POTZDAM.

And now, if Berlin wants taste and magnificence, here’s Potzdam built on purpose, I believe, to shew that even with both a place may be very dismal and very disagreeable. The commonest buildings in this city look like the best side of Grosvenor-square in London, or Queen’s-square at Bath. I have not seen a street so narrow as Oxford Road, but many here are much wider, with canals up the middle, and a row of trees planted on each side, a gravel walk near the water for foot passengers, instead of a trottoir by the side of the houses. Every dwelling is ornamented to a degree of profusion; but to one’s question of, “Who lives in these palaces?” one hears that they are all empty space, or only occupied by goods never wanted, or corn there is nobody to feed with: this amazes one; and in fact here are no inhabitants of dignity at all proportioned to the residences provided for them; so that when one sees the copies of antique bas-reliefs, in no bad sculpture, decorating the doors whence dangle a shoulder of mutton, or a shoemaker’s last, it either shocks one or makes one laugh, like the old Bartholomew trick of putting a baby’s face upon an old man’s shoulders, or sticking a king’s crown upon a peasant’s head.

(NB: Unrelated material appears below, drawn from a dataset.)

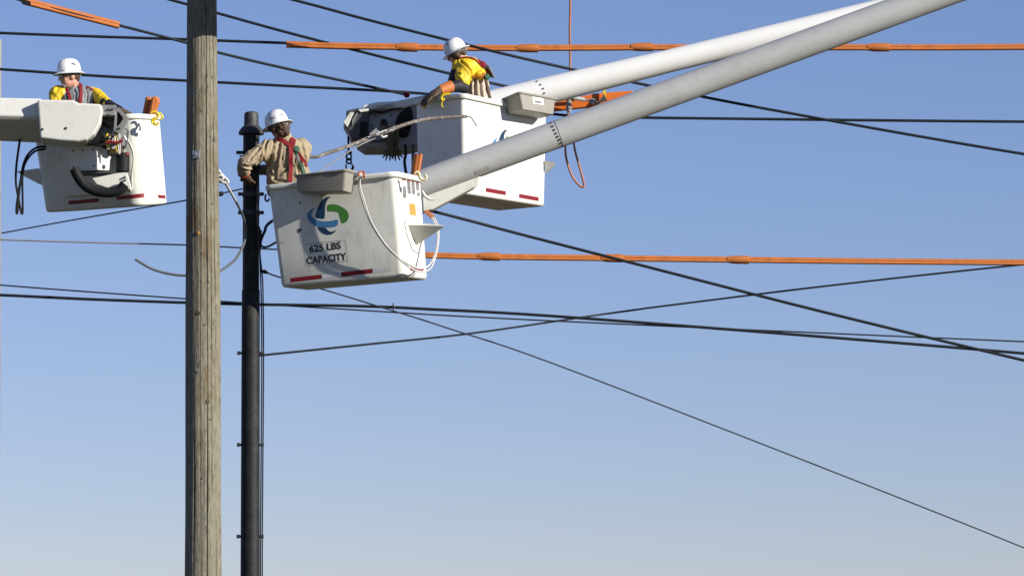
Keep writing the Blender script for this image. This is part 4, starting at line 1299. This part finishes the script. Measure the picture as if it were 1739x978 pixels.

The churches are very fine on the outside, but strangely plain within: that, however, where the royal body reposes looked solemn and stately in its mourning dress. Black velvet, with silver fringe and tassels very rich and heavy, hung over the pulpit, family seat, &c. and every thing struck one with an air of melancholy dignity. The king of Prussia’s corpse, no longer animated by ambition, rests quietly in an unornamented solid silver coffin, placed in a sort of closet above ground, the door to which opens close to the pulpit’s feet, and shews the narrow space which now holds his body, beside that of his father, and the great elector, as he is still justly called.

My sepulchral tour is now nearly finished: we have in the course of this journey seen the last remains of many a celebrated mortal. Virgil, Raphael, Ariosto, Scipio, Galileo, Petrarch, Carlo Borromeo, and the king of Prussia. How different each from other in his life! How like each other now! But

Tous ces morts ont vecu; toi qui lis—tu mourras:

L’instant fatal approche, et tu n’y pense pas[53].

I could have wished before my return to have paused a moment on the tomb of Melancthon, who might be said to have united in himself their separate perfections. Courage, genius, moderation, piety! persevering steadiness in the right way himself; candid acknowledgment of merit, even in his enemies, where he saw their intentions right, though he thought their tenets and their conduct wrong. But we are removed far from the dwelling of the peacemaker; let us at least look at the palace, now we have examined the coffin of him whose study and delight was war.

Sans Souci is surely an elegantly chosen spot, its architecture excellent, its furniture rich yet delicate, the gardens very happily disposed, the prospect from its windows agreeable, the pictures within an admirable collection. A hall built in imitation of the Colonna gallery shews Frederick’s taste at once and liberal spirit: the front seems borrowed from something at St. Peter’s; all is beautiful; the gilding of his long-room makes a very sudden and strong effect, nor are marbles of immense value wanting; here is a specimen of every thing I think, and two agate tables of prodigious size and beauty. The Silesian chrysopaz, and Carolina marble of a bright scarlet colour, quite luminous like the feathers of a fighting cock, struck me with their singular and splendid appearance. Rubens’s merit was not new to me, I hope; yet here is a resurrection of Lazarus, in which he has been lavish of it. The composition of this picture seems to have been intended to surpass every thing put together by other artists: its colouring glows like life.

The king’s town-house, however, is finer far than this his villa was designed to be; but I grew very tired walking over it: when one has dragged through twenty-four rooms variously hung with pink and silver, green and gold, &c. one grows cruelly weary with repeating the same ideas by drawling through forty-eight more. I wished to see his own private living apartments, and to mind with what books and pictures he adorned the dressing-room he always sate in: the first were chiefly works of Voltaire and Metastasio—the last were small landscapes of Albano and Watteau. At our desire they shewed us the little bed he slept, the chairs he sate in familiarly. Suetonius in French and Italian was the last author he looked into; they have made a mark at the death of Augustus, where he was reading when the same visitant called on him, quite unexpected by himself it seems, though all his attendants were well aware of his approach. As he expired he said, I give you a vast deal of trouble. We saw the spot he sate in at the moment; for Frederick no more died in his bed, than did the famous Flavius Vespasian; his servants wept as they repeated the particulars, caressing while they spoke his favourite dogs, one of which, a terrier, could hardly be prevailed upon to quit the body. It used to amuse the king to see them frighted when he would take them to a long room lined with French mirrors, which he did now and then to laugh at the effect.